Quienes se sitúan en una irreversible era postmetafísica se conforman hoy con poder partir de intuiciones, que luego han verse debidamente argumentadas. ¿Puede jugar ahí un papel la religión? ¿Estará en condiciones de aportar razones al discurso público? La respuesta negativa sólo puede proceder de ese planteamiento laicista que le niega toda aportación, ni siquiera por los cauces institucionales del sufragio democrático, porque habría desbordado en todo caso el ámbito de una concepción inmanentista, presentada artificiosamente como neutral. Habermas dejará a más de uno con el pie cambiado porque no dudará en considerar a la religión como posible fuente de razones argumentables.
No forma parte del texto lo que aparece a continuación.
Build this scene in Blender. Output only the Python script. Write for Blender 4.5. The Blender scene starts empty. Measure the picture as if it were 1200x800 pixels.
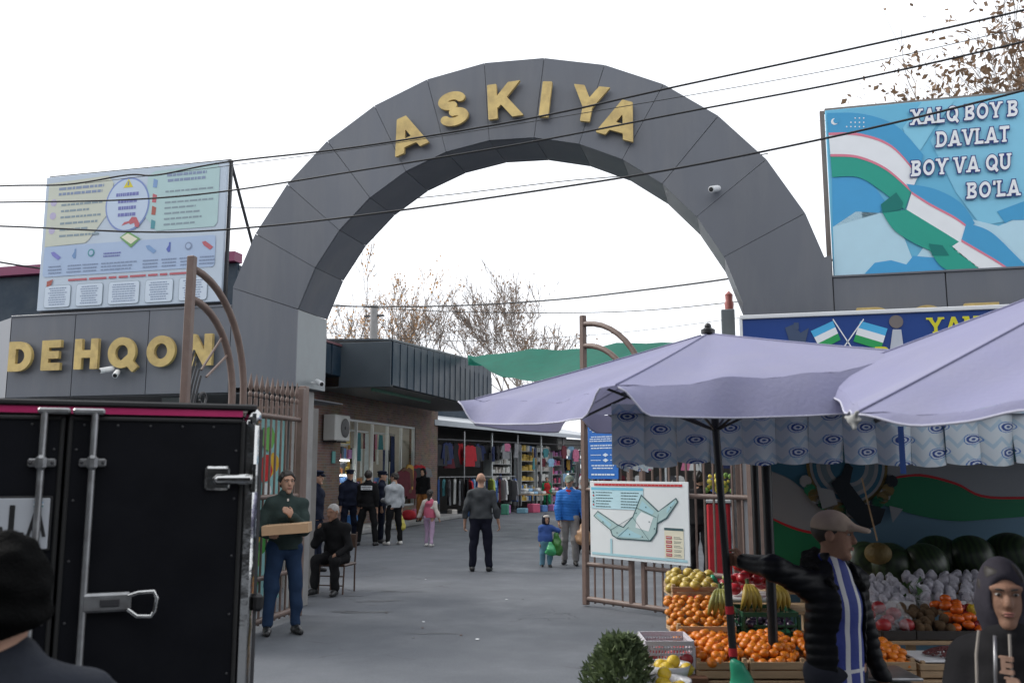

En caso contrario, no sólo ser ciudadano obligaría al creyente a suscribir una práctica apostasía, sino que se acabaría generando un empobrecimiento de la aportación de razones al debate público. «El Estado no puede desalentar a los creyentes y a las comunidades religiosas para que se abstengan de manifestarse como tales también de una manera política, pues no puede saber si, en caso contrario, la sociedad secular no se estaría desconectando y privando de importantes reservas».
Para que ello resulte viable en su contexto postmetafísico, Habermas considerará necesario, como añadido novedoso, un enfoque «postsecular» de notable calado ético. La principal consecuencia será que el no creyente se verá invitado a un exigente cambio de mentalidad. Habría de abandonar una postura laicista, empeñada en desnudar al ciudadano de su plural veste religiosa, imponiéndole vestir un uniforme secularizado. Mientras que, en países como el nuestro, con confesión religiosa hegemónica, las invocaciones a la igualdad se plantean respecto al trato entre unas y otras confesiones, para él la exigencia de igualdad se situará en evitar una generalizada e inconsciente discriminación por razón de religión. Es esto lo que exigirá al no creyente asumir también un proceso de aprendizaje, que le lleve a traducir sus propios argumentos de modo inteligible para el creyente, como a éste mismo se le ha venido imponiendo.
A nadie pues puede suscitar rechazo la presencia pública de aportaciones procedentes de las tradiciones religiosas de la sociedad, ni extrañarle que resulte tan fácil detectarlas como fundamento, no necesariamente consciente, de planteamientos públicos ya consolidados.
Sólo una caprichosa discriminación justificaría la exclusión de toda propuesta pública con posible parentesco religioso. Para el laicista será fácil acabar identificando la postura propia con el sentido común, convertirla en pagana religión civil, negar el ejercicio del derecho fundamental de libertad religiosa y conceder al creyente, con generosa tolerancia, la honrosa posibilidad de desahogar posibles discrepancias en la intimidad de su hogar. Con tal modelo poco habría hoy que agradecer, en un riguroso balance histórico, a las aportaciones que la cultura europea ha brindado en el ámbito internacional al discurso de la ética pública. Más inteligente que ignorar nuestra historia sería aceptar el auténtico origen de elementos culturales de los que no dudamos en sentirnos orgullosos. Ello invitaría sin duda a un planteamiento político de la presencia de la religión en el ámbito público más atento a una laicidad positiva, descartando a ese laicismo empeñado en reducir lo que se ofrece como aportación racional a mero afán de poder.